Faith that is born from what is heard acknowledges the gifts received with eager thankfulness and praise. When this takes place, the Lord working through His Word, He establishes a culture of prayer. How to listen to God’s Word correctly, how to receive the Sacraments for our blessings, how to pray and confess the faith and how to live in our vocations.

This is part of the beauty of Luther’s Small Catechism, the main tool of teaching God’s Word in Lutheran churches.  It starts with the 10 Commandments which preaches the will of the Creator for His creation. It is a Law that preaches death to sinners for not perfectly obeying all of God’s holy Ten Commands. Then follows the Creed, which preaches faith, or the resurrection from the dead, the Gospel which gives life and salvation through the forgiveness of sins received by fitgh in Christ crucified. Then the Lord’s Prayer preaches the holy life, a life of faith which clings to the promises of God in Christ Jesus.  Christ’s death, resurrection, and ascension become the personal story of every Christian, who by grace alone, has been baptized into Christ for absolution and communion with Him in the forgiveness of sins.  Hearing, believing, teaching, confessing Jesus Christ and Him crucified.

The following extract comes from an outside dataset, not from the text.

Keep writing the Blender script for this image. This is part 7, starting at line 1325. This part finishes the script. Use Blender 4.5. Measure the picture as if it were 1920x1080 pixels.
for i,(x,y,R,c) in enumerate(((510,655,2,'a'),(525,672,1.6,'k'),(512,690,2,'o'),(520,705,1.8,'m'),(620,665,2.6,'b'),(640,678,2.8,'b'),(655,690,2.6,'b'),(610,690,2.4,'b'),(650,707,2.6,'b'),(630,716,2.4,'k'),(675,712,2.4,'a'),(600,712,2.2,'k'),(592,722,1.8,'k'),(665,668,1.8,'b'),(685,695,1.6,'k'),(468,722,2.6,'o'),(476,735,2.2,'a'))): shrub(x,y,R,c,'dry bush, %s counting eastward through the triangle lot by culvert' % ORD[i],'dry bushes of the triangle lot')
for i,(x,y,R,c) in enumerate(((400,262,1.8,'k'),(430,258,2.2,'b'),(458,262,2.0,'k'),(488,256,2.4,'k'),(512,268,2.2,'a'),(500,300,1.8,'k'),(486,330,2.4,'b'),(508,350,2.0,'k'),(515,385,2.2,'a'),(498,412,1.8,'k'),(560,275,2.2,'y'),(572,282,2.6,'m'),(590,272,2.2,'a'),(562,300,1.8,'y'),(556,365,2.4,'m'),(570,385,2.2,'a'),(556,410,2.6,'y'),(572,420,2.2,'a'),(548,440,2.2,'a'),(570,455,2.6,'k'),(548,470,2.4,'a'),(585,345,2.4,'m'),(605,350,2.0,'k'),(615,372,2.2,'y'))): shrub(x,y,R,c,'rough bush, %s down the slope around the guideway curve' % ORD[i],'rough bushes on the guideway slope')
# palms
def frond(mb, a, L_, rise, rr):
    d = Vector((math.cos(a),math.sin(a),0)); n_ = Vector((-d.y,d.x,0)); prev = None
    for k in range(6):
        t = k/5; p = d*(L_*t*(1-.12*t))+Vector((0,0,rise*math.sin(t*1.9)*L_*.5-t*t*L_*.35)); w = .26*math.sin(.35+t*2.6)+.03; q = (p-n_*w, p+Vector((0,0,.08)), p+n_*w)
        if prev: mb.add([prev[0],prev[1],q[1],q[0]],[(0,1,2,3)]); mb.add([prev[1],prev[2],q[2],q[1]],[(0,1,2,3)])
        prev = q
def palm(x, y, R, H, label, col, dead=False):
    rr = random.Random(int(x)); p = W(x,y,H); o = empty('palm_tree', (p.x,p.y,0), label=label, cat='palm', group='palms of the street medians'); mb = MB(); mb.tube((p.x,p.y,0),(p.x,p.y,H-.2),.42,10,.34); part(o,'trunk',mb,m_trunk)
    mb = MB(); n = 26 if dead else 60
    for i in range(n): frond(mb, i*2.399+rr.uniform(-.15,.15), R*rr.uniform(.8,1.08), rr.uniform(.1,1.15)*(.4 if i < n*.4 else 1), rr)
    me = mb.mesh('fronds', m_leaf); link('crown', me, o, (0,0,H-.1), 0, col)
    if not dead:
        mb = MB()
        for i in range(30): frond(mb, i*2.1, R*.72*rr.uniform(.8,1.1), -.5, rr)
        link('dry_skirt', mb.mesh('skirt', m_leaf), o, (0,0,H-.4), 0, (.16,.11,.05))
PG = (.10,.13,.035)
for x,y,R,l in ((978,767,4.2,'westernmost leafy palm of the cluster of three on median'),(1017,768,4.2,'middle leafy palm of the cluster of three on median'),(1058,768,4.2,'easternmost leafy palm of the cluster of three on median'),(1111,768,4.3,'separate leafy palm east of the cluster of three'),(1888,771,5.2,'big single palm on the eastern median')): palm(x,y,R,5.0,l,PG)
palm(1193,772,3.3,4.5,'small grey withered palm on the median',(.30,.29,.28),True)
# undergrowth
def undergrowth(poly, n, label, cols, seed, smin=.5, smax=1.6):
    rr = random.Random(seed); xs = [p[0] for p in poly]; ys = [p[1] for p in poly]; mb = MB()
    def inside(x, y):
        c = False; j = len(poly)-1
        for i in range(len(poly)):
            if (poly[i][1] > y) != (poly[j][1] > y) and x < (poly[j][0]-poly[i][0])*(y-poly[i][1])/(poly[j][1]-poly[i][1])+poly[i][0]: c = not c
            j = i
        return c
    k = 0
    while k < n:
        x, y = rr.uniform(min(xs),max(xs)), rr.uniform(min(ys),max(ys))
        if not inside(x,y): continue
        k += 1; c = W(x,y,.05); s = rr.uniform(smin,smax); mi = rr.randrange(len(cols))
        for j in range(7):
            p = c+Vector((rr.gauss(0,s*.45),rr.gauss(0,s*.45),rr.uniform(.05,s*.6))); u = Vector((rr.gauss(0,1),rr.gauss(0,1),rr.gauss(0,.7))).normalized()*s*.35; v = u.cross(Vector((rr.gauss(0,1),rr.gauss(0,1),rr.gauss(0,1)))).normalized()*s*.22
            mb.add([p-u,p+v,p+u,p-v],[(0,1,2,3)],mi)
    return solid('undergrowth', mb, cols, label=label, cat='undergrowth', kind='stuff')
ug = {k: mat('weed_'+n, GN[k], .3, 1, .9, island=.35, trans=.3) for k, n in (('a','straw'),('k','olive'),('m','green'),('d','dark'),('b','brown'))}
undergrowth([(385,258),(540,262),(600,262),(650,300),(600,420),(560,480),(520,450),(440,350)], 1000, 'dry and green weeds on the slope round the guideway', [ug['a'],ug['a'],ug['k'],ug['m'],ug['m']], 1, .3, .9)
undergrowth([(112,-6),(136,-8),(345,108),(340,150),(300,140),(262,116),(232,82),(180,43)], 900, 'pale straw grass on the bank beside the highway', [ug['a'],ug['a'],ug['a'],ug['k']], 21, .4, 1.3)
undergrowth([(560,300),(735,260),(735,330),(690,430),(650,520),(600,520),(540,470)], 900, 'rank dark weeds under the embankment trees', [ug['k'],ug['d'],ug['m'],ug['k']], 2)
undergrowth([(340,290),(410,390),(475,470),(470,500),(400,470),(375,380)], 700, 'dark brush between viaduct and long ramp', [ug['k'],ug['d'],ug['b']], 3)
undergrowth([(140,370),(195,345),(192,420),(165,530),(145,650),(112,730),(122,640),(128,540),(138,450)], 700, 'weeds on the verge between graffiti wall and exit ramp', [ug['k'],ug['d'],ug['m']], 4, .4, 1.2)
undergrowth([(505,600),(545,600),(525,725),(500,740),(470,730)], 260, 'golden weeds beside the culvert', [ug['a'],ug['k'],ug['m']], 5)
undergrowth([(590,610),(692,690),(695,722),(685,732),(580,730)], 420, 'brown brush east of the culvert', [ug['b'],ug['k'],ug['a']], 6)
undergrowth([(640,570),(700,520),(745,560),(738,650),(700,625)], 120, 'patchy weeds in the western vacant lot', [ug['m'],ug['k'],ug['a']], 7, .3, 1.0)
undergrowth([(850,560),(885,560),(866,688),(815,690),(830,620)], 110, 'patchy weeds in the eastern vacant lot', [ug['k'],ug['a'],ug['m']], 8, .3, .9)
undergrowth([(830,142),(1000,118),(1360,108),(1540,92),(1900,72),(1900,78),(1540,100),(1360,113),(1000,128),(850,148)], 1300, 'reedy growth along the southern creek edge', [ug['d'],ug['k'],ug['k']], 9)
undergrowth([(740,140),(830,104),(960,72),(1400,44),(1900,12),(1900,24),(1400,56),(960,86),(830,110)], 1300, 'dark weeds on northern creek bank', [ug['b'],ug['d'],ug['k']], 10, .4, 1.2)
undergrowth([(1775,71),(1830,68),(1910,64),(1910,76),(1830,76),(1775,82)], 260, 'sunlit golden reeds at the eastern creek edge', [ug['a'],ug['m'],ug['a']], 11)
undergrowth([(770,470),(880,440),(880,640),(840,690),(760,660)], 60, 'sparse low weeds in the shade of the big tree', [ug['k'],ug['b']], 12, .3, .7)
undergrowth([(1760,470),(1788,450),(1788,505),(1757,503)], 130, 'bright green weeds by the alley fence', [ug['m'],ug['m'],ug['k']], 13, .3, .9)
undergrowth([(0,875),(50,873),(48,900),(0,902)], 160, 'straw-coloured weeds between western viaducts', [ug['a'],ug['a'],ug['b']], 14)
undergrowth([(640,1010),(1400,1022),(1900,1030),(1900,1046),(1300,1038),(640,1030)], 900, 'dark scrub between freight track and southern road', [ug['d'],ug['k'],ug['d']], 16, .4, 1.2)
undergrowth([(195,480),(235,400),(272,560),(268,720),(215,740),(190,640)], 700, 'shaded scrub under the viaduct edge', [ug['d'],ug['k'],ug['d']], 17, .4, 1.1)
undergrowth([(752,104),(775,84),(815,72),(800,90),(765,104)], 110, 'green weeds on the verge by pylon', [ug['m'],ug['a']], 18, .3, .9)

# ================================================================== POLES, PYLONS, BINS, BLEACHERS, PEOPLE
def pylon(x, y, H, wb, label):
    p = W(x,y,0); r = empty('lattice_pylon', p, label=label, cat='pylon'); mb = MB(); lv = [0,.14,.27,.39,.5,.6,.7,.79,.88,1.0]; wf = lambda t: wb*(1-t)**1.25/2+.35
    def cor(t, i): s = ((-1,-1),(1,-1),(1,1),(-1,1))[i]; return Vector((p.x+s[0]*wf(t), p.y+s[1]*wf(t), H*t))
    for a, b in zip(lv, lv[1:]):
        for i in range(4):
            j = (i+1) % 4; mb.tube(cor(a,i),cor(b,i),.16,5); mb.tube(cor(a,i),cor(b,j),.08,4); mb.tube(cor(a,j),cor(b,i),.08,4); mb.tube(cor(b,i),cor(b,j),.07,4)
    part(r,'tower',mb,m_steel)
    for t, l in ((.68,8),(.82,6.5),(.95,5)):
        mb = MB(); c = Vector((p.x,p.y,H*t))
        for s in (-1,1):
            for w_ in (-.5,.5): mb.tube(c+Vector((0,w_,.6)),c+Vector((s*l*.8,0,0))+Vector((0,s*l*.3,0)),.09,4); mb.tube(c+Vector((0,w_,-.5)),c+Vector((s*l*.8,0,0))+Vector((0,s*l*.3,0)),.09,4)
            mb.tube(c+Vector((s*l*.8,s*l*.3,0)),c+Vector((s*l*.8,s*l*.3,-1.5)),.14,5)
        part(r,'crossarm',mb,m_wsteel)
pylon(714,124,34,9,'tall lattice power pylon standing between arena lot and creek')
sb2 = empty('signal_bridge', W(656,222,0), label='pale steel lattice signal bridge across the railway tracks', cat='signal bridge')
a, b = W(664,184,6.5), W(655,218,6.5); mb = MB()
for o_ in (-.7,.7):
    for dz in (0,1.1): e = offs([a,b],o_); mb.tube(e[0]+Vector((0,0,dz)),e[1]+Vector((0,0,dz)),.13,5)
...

What a contrast to the way that many of us think and operate about learning and education.  “Modern education is founded on the idea that children learn best on their own, and that all we can do is direct their self-education. Teachers exist to inspire, encourage, and then get out of the way and let the child discover what wonders the world has in store for himself or herself. Most modern efforts to instruct are based on this understanding. If only we present the material to children in the right way, and in the right quantity, we cannot fail.

“This model cannot work in the church. We are all sinners in need of God’s grace and mercy. But the cross of Christ is a stumbling block. We do not want to acknowledge our sin, or confess those sins before God. It is the Holy Spirit who creates faith, not our efforts” (Lincoln Winter, Teach These Things, p. viii). The Spirit crucifies the inner lusts of the heart, puts to death the actions of the flesh, contends against our corrupt inclinations, and begins new desires in us which are in keeping with the law of God.  And this all worked by the Word of God, in preaching and in teaching.

We must trust the Word of God to do what He has promised: Create faith that grabs hold of the promise of Jesus.  The goal of teaching is not mere instruction. The goal is to bring God’s people into the life of God through the Church. The main purpose of teaching these things, the goal of our school, the goal of our Daycare, our Sunday School, youth group, catechesis classes, Bible studies is simply this: faith in Christ. We preach and teach the truth of God’s Word to shape the faith and understanding of God’s people to God’s Word. The Christian may daily die to sin and rise to new life by the Gospel to claim the promises of salvation in Christ.

And this is why our Lord commands that we teach these things to one another and to our children.  It is a matter of life and death, of heaven and hell.  It may seem extreme to our modern sensibilities that we ought to speak of the things of God when we sit in our house, when we walk by the way, when we lied down and when we rise. It seems silly to us to go through the work of binding God’s word on our hands and homes, our heart and our head. And yet loving the Lord our God with our heart and all our soul and might, and our neighbor as ourselves demands nothing less.

And it is more than we can do. Husbands and wives struggle to love one another as a reflection of Christ and His bride, the Church. Children struggle to love their parents when they are disciplined. Our full hearts, minds, soul, and strength are not on loving each other as ourselves, much less on loving God. Yet the perfect fulfillment of the Law is absolutely necessary for salvation.  But because this is impossible for us, Scripture says in Romans 8:3-4 “For God has done has done what the law, weakened by the flesh, could not do. By sending His own Son in the likeness of sinful flesh and for sin, He condemned sin in the flesh in order that righteous requirement of the law might be fulfilled in us who walk not according to the flesh but according to the Spirit.” 

Only Jesus has kept the entire Law perfectly. And it is to Christ which we are directed by His Word, by His teaching, by His grace. To the cross of Christ where we see what a true and lasting love actually looks like as the Son of God dies to save sinners.  To faith in Christ, which hears and believes, teaches and confesses the Word of God.